/---

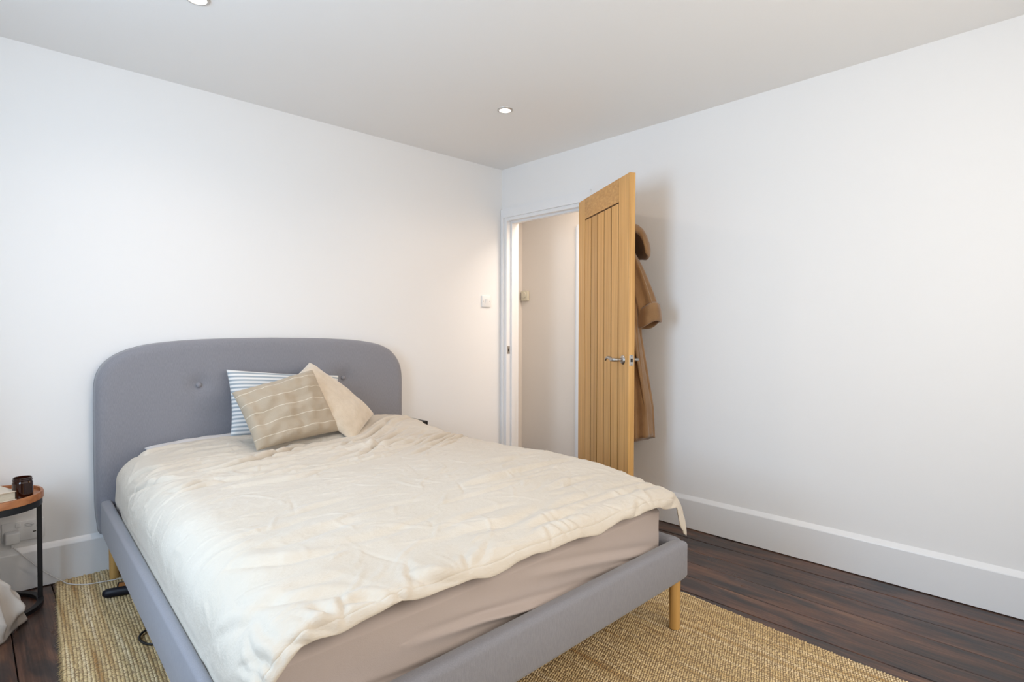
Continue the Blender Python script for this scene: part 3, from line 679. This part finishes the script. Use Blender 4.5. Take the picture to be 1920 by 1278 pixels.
# ------------------------------------------------------------------ duvet
def duvet_top(x,y):
    z=0.578+0*x
    z=z+.045*gauss(x,y,-1.30,-.22,.36,.24)+.030*gauss(x,y,-2.18,-.26,.40,.20)
    z=z-.018*gauss(x,y,-1.02,-.92,.22,.33)-.012*gauss(x,y,-1.75,-.62,.5,.12)
    z=z+.022*gauss(x,y,-1.75,-1.45,.45,.50)
    z=z-.030*sstep(-1.72,-2.20,y)-.022*gauss(x,y,-1.0,-2.2,.20,.28)
    return z
def duvet_base(nu,nv):
    """unrolled cloth (u across from the left hem, v from the head hem) laid over the mattress"""
    rl,rr,rf=.130,.105,.060
    ul,ur=.125,.022           # straight hang below the rounded edges
    W0=1.485
    U=np.linspace(0,ul+rl*1.5708+(W0-rl-rr)+rr*1.4+ur,nu)[:,None]+np.zeros((1,nv))
    Vm=2.02-rf+rf*1.15; V=np.r_[np.linspace(0,Vm-.10,nv-90),np.linspace(Vm-.10,Vm,91)[1:]][None,:]+np.zeros((nu,1))
    s=np.clip((U-.3)/1.4,0,1)
    y0=-.205+.105*sstep(.45,.85,s)-.05*sstep(.12,.0,s)                 # head hem lies nearer the headboard on the right
    yf=-2.203+.022*s                               # foot face
    Vend=2.02-rf
    flat=np.clip(V/Vend,0,1)
    a=np.clip((V-Vend)/rf,0,1.5708)
    hang=np.clip(V-Vend-rf*1.5708,0,None)
    Y=y0+(yf+rf-y0)*flat-rf*np.sin(a)
    dF=rf*(1-np.cos(a))+hang
    xl=-2.553+.0445*Y; xr=-.965+.022*Y
    b1=ul; b2=ul+rl*1.5708; b3=b2+(W0-rl-rr); b4=b3+rr*1.5708
    dL=np.where(U<b1,rl+(b1-U),np.where(U<b2,rl*(1-np.sin(np.clip((U-b1)/rl,0,1.5708))),0))
    pm=1.4
    ph=np.clip((U-b3)/rr,0,pm); ex=np.clip(U-b3-pm*rr,0,None)
    gk=1-.50*sstep(.45,.0,Vm-V)
    ph=ph*gk; pm=pm*gk
    dR=rr*(1-np.cos(ph))+ex*np.sin(pm); oR=rr*np.sin(ph)+ex*np.cos(pm)
    X=np.where(U<b1,xl,np.where(U<b2,xl+rl*(1-np.cos(np.clip((U-b1)/rl,0,1.5708))),
      np.where(U<b3,xl+rl+(xr-rr-xl-rl)*(U-b2)/(b3-b2),
      xr-rr+oR)))
    # hitched-up notch in the left hem
    nt=np.exp(-((Y+1.06)/.05)**2)*.015
    dL=dL-nt*sstep(b1+.08,b1-.02,U)
    # left hem shorter near the head
    k=sstep(-.55,-.2,Y); dL=dL*(1-.25*k)
    head=.05*(1-np.sqrt(np.clip(1-((.06-np.clip(V,0,.06))/.06)**2,0,1)))
    wob=.012*np.sin(U*9.+.6)*np.sin(U*23.)-.014*sstep(.68,1.,s)+.012*sstep(.35,.1,s)
    Z=duvet_top(X,Y)-dL-dR-dF*(1+2.2*sstep(.05,.45,ph))-head+wob*np.clip(a/1.2,0,1)**1.5
    return X,Y,Z,U,V
FOLDS=[
 ([(0.396,0.596),(0.469,0.629),(0.526,0.621),(0.606,0.588),(0.708,0.502),(0.83,0.383),(0.928,0.337)],0.02,0.016),
 ([(0.256,0.008),(0.294,0.082),(0.364,0.074),(0.462,0.128)],0.007,0.018),
 ([(0.186,0.276),(0.235,0.296),(0.291,0.345),(0.361,0.35)],0.009,0.016),
 ([(0.165,0.358),(0.217,0.489),(0.266,0.58),(0.322,0.633),(0.399,0.642)],0.008,0.016),
 ([(0.263,0.749),(0.301,0.81),(0.382,0.781),(0.448,0.827),(0.508,0.839)],0.007,0.016),
 ([(0.501,0.72),(0.561,0.749),(0.627,0.761),(0.75,0.728)],0.006,0.02),
 ([(0.911,0.609),(1.065,0.457),(1.209,0.399),(1.363,0.304),(1.471,0.206)],0.01,0.014),
 ([(0.897,0.86),(1.051,0.728),(1.275,0.531),(1.503,0.362)],0.009,0.016),
 ([(1.282,0.308),(1.426,0.239),(1.57,0.169)],0.008,0.014),
 ([(0.788,0.831),(0.953,0.736),(1.086,0.699),(1.237,0.74),(1.447,0.642)],0.007,0.02),
 ([(1.093,1.004),(1.258,0.913),(1.499,0.74)],0.006,0.018),
 ([(0.242,1.579),(0.298,1.662),(0.35,1.703),(0.41,1.727),(0.48,1.736)],0.006,0.02),
 ([(0.301,1.555),(0.382,1.604),(0.462,1.6),(0.54,1.588),(0.603,1.596)],0.006,0.03),
 ([(0.207,1.748),(0.294,1.867),(0.364,1.913),(0.434,1.946)],0.006,0.02),
 ([(0.382,1.971),(0.427,1.979),(0.466,2.016)],0.014,0.016),
 ([(0.547,1.945),(0.571,1.99),(0.624,2.017),(0.669,2.023)],0.014,0.018),
 ([(0.487,2.003),(0.501,2.029)],0.014,0.012),
 ([(0.291,1.999),(0.326,2.01),(0.347,2.029)],0.014,0.014),
 ([(0.249,1.997),(0.284,2.023),(0.305,2.029)],0.012,0.014),
 ([(0.207,1.939),(0.214,1.987),(0.214,2.012)],0.012,0.014),
 ([(0.119,1.707),(0.21,1.826),(0.266,1.896)],0.006,0.02),
 ([(0.918,1.955),(0.998,1.932),(1.104,1.943),(1.184,1.968)],0.008,0.018),
 ([(1.251,2.029),(1.324,2.029),(1.391,1.981)],0.012,0.012),
 ([(1.489,2.029),(1.549,2.02),(1.72,1.976)],0.016,0.013),
 ([(0.666,1.839),(0.781,1.847),(0.9,1.871),(1.065,1.859)],0.005,0.03),
 ([(0.704,2.003),(0.746,1.982),(0.806,1.929)],0.006,0.014),
]
nu, nv = 460, 600
X, Y, Z, Uu, Vv = duvet_base(nu, nv)
P0 = np.stack([X, Y, Z], -1)
def normals(P):
    du = np.gradient(P, axis=0); dv = np.gradient(P, axis=1); n_ = np.cross(du, dv); n_ /= np.linalg.norm(n_, axis=-1)[..., None]+1e-9
    return -n_
Nn = normals(P0)
if Nn[nu//2, nv//2, 2] < 0: Nn = -Nn
top = sstep(.02, .12, Uu)*sstep(Uu.max()-.02, Uu.max()-.14, Uu)
wu = Uu+.09*fbm(Uu*2.2, Vv*2.2, 31, 2); wv = Vv+.07*fbm(Uu*2, Vv*2, 37, 2)
al = wu*math.cos(.10)+wv*math.sin(.10); ac = -wu*math.sin(.10)+wv*math.cos(.10)
D = .008*fbm(al*1.8, ac*4.0, 41, 3)                                             # long soft rolls across the bed
headk = sstep(1.0, .40, Vv)*sstep(-.1, .15, Vv); footk = sstep(1.62, 1.96, Vv)
fe0 = Vv.max()-Vv
def crease(x, y, seed):                                                          # narrow sharp ridges with wide flat valleys
    return np.clip(1-np.abs(perlin(x, y, seed))*3.2, 0, 1)**1.6
mask1 = sstep(-.15, .35, fbm(Uu*2.1, Vv*2.1, 47, 2)); mask2 = sstep(-.2, .3, fbm(Uu*2.6, Vv*2.6, 48, 2))
D += .0042*crease(al*1.7, ac*8.5, 51)*(.25+.75*mask1)*(.35+1.1*headk)             # drag lines
D += .0028*crease(al*3.4+.3, ac*17, 53)*mask2*(.35+1.1*headk)
D += .0018*crease(wu*6.5+ac*2, wv*7.5, 61)*(.25+.75*mask2)+.0012*crease(wu*21+wv*6, wv*24, 65)*mask1
D += .0007*fbm(wu*30, wv*34, 71, 2)
lk = .45+.55*sstep(.95, .45, Uu)                                                   # the left half of the hem is the crumpled one
D += footk*lk*(.005*fbm(wu*6.0, wv*3.0, 81, 2)+.0040*crease(wu*6.5+1-wv*2.5, wv*3, 83))*sstep(0, .05, fe0+.02)
sidek = sstep(.36, .14, Uu); D += sidek*.004*fbm(wu*4, wv*6.0, 91, 2)
WU = Uu+.006*perlin(Uu*14, Vv*14, 5)+.010*perlin(Uu*4, Vv*4, 7); WV = Vv+.006*perlin(Uu*14, Vv*14, 6)+.010*perlin(Uu*4, Vv*4, 8)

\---

• **PROBLEM STATEMENT**: Write down only the number of lines that contain the string "from" in the listing.

• **RESULT BELOW**: 2